[Scene modeling code data]
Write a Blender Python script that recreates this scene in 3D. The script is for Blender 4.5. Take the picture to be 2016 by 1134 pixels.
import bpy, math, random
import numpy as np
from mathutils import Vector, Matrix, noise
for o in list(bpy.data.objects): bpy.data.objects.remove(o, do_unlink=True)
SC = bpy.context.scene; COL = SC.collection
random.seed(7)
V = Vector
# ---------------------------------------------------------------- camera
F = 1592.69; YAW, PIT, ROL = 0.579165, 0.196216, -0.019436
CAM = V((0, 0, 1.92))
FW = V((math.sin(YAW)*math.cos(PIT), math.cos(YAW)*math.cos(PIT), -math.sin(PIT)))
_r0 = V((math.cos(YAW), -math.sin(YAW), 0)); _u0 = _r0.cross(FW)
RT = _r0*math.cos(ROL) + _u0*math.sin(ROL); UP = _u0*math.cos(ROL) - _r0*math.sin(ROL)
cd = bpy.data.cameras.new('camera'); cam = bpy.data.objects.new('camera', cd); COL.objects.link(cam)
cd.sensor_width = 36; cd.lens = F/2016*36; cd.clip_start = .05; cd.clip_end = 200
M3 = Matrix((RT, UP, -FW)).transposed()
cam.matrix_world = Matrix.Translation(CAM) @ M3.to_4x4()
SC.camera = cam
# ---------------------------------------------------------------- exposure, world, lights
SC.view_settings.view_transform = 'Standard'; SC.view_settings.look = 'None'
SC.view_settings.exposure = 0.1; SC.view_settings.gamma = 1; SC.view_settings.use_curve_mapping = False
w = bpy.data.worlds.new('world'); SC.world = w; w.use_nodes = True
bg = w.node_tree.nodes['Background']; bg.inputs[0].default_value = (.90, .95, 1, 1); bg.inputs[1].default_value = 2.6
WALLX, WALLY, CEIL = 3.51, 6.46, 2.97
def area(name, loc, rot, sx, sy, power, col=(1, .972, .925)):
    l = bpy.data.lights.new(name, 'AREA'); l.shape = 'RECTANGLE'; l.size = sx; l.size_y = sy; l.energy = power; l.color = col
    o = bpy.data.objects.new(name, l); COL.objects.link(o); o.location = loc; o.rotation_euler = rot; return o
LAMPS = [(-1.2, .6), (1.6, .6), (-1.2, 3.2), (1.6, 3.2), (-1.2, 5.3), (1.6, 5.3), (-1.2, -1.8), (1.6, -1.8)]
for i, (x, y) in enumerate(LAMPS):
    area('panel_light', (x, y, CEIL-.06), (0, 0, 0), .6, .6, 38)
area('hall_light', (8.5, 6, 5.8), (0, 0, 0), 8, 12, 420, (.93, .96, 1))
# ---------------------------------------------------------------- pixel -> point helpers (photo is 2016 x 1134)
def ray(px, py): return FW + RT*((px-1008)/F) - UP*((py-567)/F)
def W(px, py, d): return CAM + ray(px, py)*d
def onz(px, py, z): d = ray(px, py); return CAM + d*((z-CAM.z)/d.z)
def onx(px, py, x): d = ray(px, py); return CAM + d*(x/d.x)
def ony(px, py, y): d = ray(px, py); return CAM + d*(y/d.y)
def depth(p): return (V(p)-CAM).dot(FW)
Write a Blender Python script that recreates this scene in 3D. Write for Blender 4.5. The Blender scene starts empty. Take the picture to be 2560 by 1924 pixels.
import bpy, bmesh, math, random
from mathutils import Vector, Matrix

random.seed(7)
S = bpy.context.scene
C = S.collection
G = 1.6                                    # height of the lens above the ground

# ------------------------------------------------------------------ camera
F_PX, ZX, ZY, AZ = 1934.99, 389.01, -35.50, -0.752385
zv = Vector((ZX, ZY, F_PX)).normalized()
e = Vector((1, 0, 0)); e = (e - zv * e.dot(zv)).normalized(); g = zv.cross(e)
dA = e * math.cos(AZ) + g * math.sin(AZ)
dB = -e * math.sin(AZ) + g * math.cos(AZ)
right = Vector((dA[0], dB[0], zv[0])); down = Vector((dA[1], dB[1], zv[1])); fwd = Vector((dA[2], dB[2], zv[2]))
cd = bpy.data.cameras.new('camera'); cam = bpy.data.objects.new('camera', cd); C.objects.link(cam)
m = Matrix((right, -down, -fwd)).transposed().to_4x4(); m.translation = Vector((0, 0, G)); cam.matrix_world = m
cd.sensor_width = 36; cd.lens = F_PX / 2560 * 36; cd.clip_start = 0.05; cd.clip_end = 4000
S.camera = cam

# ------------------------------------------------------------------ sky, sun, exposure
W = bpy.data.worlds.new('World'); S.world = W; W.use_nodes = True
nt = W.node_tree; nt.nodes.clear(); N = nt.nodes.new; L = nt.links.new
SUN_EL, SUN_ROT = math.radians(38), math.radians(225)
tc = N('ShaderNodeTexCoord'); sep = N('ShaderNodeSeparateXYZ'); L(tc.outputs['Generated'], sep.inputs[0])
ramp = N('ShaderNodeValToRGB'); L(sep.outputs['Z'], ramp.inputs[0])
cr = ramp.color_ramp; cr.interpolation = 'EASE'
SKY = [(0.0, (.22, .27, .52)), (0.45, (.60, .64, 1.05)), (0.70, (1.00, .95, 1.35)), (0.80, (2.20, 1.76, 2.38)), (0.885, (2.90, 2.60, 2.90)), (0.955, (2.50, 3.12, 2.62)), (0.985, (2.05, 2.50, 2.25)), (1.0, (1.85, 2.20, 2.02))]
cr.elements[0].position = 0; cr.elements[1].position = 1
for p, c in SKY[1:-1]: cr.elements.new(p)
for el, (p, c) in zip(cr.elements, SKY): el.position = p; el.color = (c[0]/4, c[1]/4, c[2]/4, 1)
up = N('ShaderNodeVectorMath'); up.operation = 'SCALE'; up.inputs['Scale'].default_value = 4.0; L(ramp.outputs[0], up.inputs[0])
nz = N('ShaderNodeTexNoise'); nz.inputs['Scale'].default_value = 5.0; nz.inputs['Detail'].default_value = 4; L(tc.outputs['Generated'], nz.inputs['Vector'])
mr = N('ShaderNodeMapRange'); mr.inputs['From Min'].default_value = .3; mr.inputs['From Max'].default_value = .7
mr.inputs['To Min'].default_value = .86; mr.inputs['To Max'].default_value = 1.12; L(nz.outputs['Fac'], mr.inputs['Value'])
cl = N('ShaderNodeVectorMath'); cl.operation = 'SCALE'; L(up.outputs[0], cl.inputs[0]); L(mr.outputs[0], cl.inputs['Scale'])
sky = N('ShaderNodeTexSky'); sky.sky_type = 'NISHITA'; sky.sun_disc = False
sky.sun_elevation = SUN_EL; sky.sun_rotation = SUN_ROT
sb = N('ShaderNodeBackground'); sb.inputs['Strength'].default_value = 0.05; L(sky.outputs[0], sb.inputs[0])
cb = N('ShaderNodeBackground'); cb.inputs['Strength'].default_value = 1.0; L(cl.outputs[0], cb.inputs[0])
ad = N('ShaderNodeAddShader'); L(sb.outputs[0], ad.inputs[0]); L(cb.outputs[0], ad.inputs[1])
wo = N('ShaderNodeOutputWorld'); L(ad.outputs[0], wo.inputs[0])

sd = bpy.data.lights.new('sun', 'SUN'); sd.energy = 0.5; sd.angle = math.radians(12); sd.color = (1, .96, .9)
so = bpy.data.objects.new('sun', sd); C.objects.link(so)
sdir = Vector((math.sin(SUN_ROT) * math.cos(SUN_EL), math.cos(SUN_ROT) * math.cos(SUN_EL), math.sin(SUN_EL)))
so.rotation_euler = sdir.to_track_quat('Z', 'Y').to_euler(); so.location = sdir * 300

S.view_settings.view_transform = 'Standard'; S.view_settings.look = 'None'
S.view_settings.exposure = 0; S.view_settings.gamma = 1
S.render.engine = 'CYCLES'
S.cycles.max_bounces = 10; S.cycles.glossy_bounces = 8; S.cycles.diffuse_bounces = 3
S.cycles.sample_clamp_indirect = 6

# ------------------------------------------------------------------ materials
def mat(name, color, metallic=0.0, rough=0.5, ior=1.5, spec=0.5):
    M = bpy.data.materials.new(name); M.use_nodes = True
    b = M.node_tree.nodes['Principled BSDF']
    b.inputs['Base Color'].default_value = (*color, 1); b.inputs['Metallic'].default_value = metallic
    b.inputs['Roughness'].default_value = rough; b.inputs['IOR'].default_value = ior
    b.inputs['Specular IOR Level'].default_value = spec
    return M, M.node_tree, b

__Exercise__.
Reproduce exactly, and only, the lines from the one that contains "by 1924 pixels." down to the one that contains "S.camera = cam", both ends included.

__Answer below__.
Write a Blender Python script that recreates this scene in 3D. Write for Blender 4.5. The Blender scene starts empty. Take the picture to be 2560 by 1924 pixels.
import bpy, bmesh, math, random
from mathutils import Vector, Matrix

random.seed(7)
S = bpy.context.scene
C = S.collection
G = 1.6                                    # height of the lens above the ground

# ------------------------------------------------------------------ camera
F_PX, ZX, ZY, AZ = 1934.99, 389.01, -35.50, -0.752385
zv = Vector((ZX, ZY, F_PX)).normalized()
e = Vector((1, 0, 0)); e = (e - zv * e.dot(zv)).normalized(); g = zv.cross(e)
dA = e * math.cos(AZ) + g * math.sin(AZ)
dB = -e * math.sin(AZ) + g * math.cos(AZ)
right = Vector((dA[0], dB[0], zv[0])); down = Vector((dA[1], dB[1], zv[1])); fwd = Vector((dA[2], dB[2], zv[2]))
cd = bpy.data.cameras.new('camera'); cam = bpy.data.objects.new('camera', cd); C.objects.link(cam)
m = Matrix((right, -down, -fwd)).transposed().to_4x4(); m.translation = Vector((0, 0, G)); cam.matrix_world = m
cd.sensor_width = 36; cd.lens = F_PX / 2560 * 36; cd.clip_start = 0.05; cd.clip_end = 4000
S.camera = cam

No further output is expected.